Exercise requirements:
Repeat all of the material below exactly as written, images excluded.

Information provided:
# # #
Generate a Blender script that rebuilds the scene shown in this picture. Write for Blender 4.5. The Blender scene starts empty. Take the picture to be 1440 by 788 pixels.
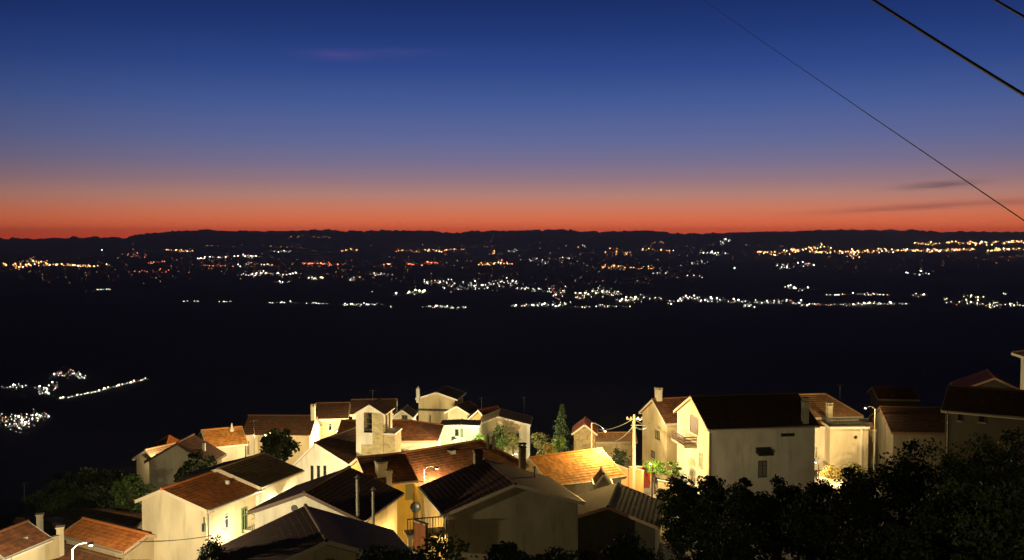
import bpy, math, random
import numpy as np
from mathutils import Vector, Matrix, noise
R = math.radians
random.seed(7); rng = np.random.default_rng(7)
sc = bpy.context.scene
COL = sc.collection
# ------------------------------------------------------------------ camera
CAM = Vector((0, 0, 32.0)); F = 1380.0; HOR = 330.0
TH = math.atan((394 - HOR) / F); ct, st = math.cos(TH), math.sin(TH)
cd = bpy.data.cameras.new('camera'); cam = bpy.data.objects.new('camera', cd); COL.objects.link(cam)
cam.location = CAM; cam.rotation_euler = (R(90) - TH, 0, 0)
cd.sensor_width = 36; cd.lens = 36 * F / 1440; cd.clip_start = 0.3; cd.clip_end = 200000
sc.camera = cam
def ray(px, py):
    u = (px - 720) / F; v = (394 - py) / F
    return Vector((u, ct + v * st, -st + v * ct))          # y-forward, not normalised
def at(px, py, depth):
    d = ray(px, py); return CAM + d * (depth / d.y)
# ------------------------------------------------------------------ terrain height
TY = [-3000, -400, -60, -4, 6, 14, 25, 45, 62, 85, 112, 150, 180, 260, 500, 1000, 1800, 2600, 4000, 90000]
TZ = [140, 110, 55, 30.2, 29.6, 24, 16.5, 9, 5.5, 3.2, 1.5, -2.5, -8, -50, -150, -250, -335, -368, -370, -370]
def ground(x, y):
    z = float(np.interp(y, TY, TZ))
    if -200 < y < 1500:
        k = 1 - min(1, max(0, (y - 200) / 800))
        z += k * (min(5, max(0, (x - 8) * 0.05)) - max(0, -x - 50 - max(0, y - 85) * .15) * 0.95 * min(1, max(0, y / 60)))
    if y > 400:
        k = min(1, (y - 400) / 1500)
        z += k * 9 * noise.noise(Vector((x / 700, y / 900, 1.3))) + k * 4 * noise.noise(Vector((x / 210, y / 260, 5.1)))
    return max(z, -386)
HP = [(-900, 333), (-300, 334), (0, 335.5), (60, 335.5), (120, 333.5), (180, 334), (200, 329), (250, 325), (275, 324), (290, 322), (305, 324.5),
      (330, 325), (400, 325), (440, 323.8), (462, 322.6), (480, 325), (560, 324), (600, 324.5), (640, 328), (665, 325), (690, 324.5), (735, 324.5),
      (760, 323), (790, 322.8), (815, 325.5), (850, 326), (905, 324), (930, 325.8), (960, 329), (1000, 328), (1050, 326.5), (1130, 325), (1145, 323.5), (1290, 323.5),
      (1310, 326), (1440, 326), (1800, 325), (2600, 330)]
HD = 30000.0
def hill_top(px, rough=1.0):
    py = float(np.interp(px, [a for a, b in HP], [b for a, b in HP]))
    py -= rough * 2.2 * noise.noise(Vector((px / 14.0, 3, 3))) + rough * 1.8 * noise.noise(Vector((px / 5.0, 8, 3)))
    return CAM.z + (HOR - py) / F * HD
def hill_z(x, y):
    px = 720 + F * x / y
    t = (y - 21000) / (HD - 21000)
    if t < 0: return -400
    t = min(t, 1); top = hill_top(px, t ** 6) + 370; prof = t ** 1.5
    return -371 + top * prof * (1 + .12 * (1 - t) * noise.noise(Vector((x / 2500, y / 2500, 9))))
def hit(px, py):
    d = ray(px, py); d = d / d.y; y = 150.0
    while y < 29900:
        p = CAM + d * y
        if p.z < max(ground(p.x, p.y), hill_z(p.x, p.y)):
            lo, hi = y / 1.02, y
            for _ in range(7):
                y = (lo + hi) / 2; p = CAM + d * y
                if p.z < max(ground(p.x, p.y), hill_z(p.x, p.y)): hi = y
                else: lo = y
            return CAM + d * hi
        y *= 1.02
    return None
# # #
Result of this task:
Generate a Blender script that rebuilds the scene shown in this picture. Write for Blender 4.5. The Blender scene starts empty. Take the picture to be 1440 by 788 pixels.
import bpy, math, random
import numpy as np
from mathutils import Vector, Matrix, noise
R = math.radians
random.seed(7); rng = np.random.default_rng(7)
sc = bpy.context.scene
COL = sc.collection
# ------------------------------------------------------------------ camera
CAM = Vector((0, 0, 32.0)); F = 1380.0; HOR = 330.0
TH = math.atan((394 - HOR) / F); ct, st = math.cos(TH), math.sin(TH)
cd = bpy.data.cameras.new('camera'); cam = bpy.data.objects.new('camera', cd); COL.objects.link(cam)
cam.location = CAM; cam.rotation_euler = (R(90) - TH, 0, 0)
cd.sensor_width = 36; cd.lens = 36 * F / 1440; cd.clip_start = 0.3; cd.clip_end = 200000
sc.camera = cam
def ray(px, py):
    u = (px - 720) / F; v = (394 - py) / F
    return Vector((u, ct + v * st, -st + v * ct))          # y-forward, not normalised
def at(px, py, depth):
    d = ray(px, py); return CAM + d * (depth / d.y)
# ------------------------------------------------------------------ terrain height
TY = [-3000, -400, -60, -4, 6, 14, 25, 45, 62, 85, 112, 150, 180, 260, 500, 1000, 1800, 2600, 4000, 90000]
TZ = [140, 110, 55, 30.2, 29.6, 24, 16.5, 9, 5.5, 3.2, 1.5, -2.5, -8, -50, -150, -250, -335, -368, -370, -370]
def ground(x, y):
    z = float(np.interp(y, TY, TZ))
    if -200 < y < 1500:
        k = 1 - min(1, max(0, (y - 200) / 800))
        z += k * (min(5, max(0, (x - 8) * 0.05)) - max(0, -x - 50 - max(0, y - 85) * .15) * 0.95 * min(1, max(0, y / 60)))
    if y > 400:
        k = min(1, (y - 400) / 1500)
        z += k * 9 * noise.noise(Vector((x / 700, y / 900, 1.3))) + k * 4 * noise.noise(Vector((x / 210, y / 260, 5.1)))
    return max(z, -386)
HP = [(-900, 333), (-300, 334), (0, 335.5), (60, 335.5), (120, 333.5), (180, 334), (200, 329), (250, 325), (275, 324), (290, 322), (305, 324.5),
      (330, 325), (400, 325), (440, 323.8), (462, 322.6), (480, 325), (560, 324), (600, 324.5), (640, 328), (665, 325), (690, 324.5), (735, 324.5),
      (760, 323), (790, 322.8), (815, 325.5), (850, 326), (905, 324), (930, 325.8), (960, 329), (1000, 328), (1050, 326.5), (1130, 325), (1145, 323.5), (1290, 323.5),
      (1310, 326), (1440, 326), (1800, 325), (2600, 330)]
HD = 30000.0
def hill_top(px, rough=1.0):
    py = float(np.interp(px, [a for a, b in HP], [b for a, b in HP]))
    py -= rough * 2.2 * noise.noise(Vector((px / 14.0, 3, 3))) + rough * 1.8 * noise.noise(Vector((px / 5.0, 8, 3)))
    return CAM.z + (HOR - py) / F * HD
def hill_z(x, y):
    px = 720 + F * x / y
    t = (y - 21000) / (HD - 21000)
    if t < 0: return -400
    t = min(t, 1); top = hill_top(px, t ** 6) + 370; prof = t ** 1.5
    return -371 + top * prof * (1 + .12 * (1 - t) * noise.noise(Vector((x / 2500, y / 2500, 9))))
def hit(px, py):
    d = ray(px, py); d = d / d.y; y = 150.0
    while y < 29900:
        p = CAM + d * y
        if p.z < max(ground(p.x, p.y), hill_z(p.x, p.y)):
            lo, hi = y / 1.02, y
            for _ in range(7):
                y = (lo + hi) / 2; p = CAM + d * y
                if p.z < max(ground(p.x, p.y), hill_z(p.x, p.y)): hi = y
                else: lo = y
            return CAM + d * hi
        y *= 1.02
    return None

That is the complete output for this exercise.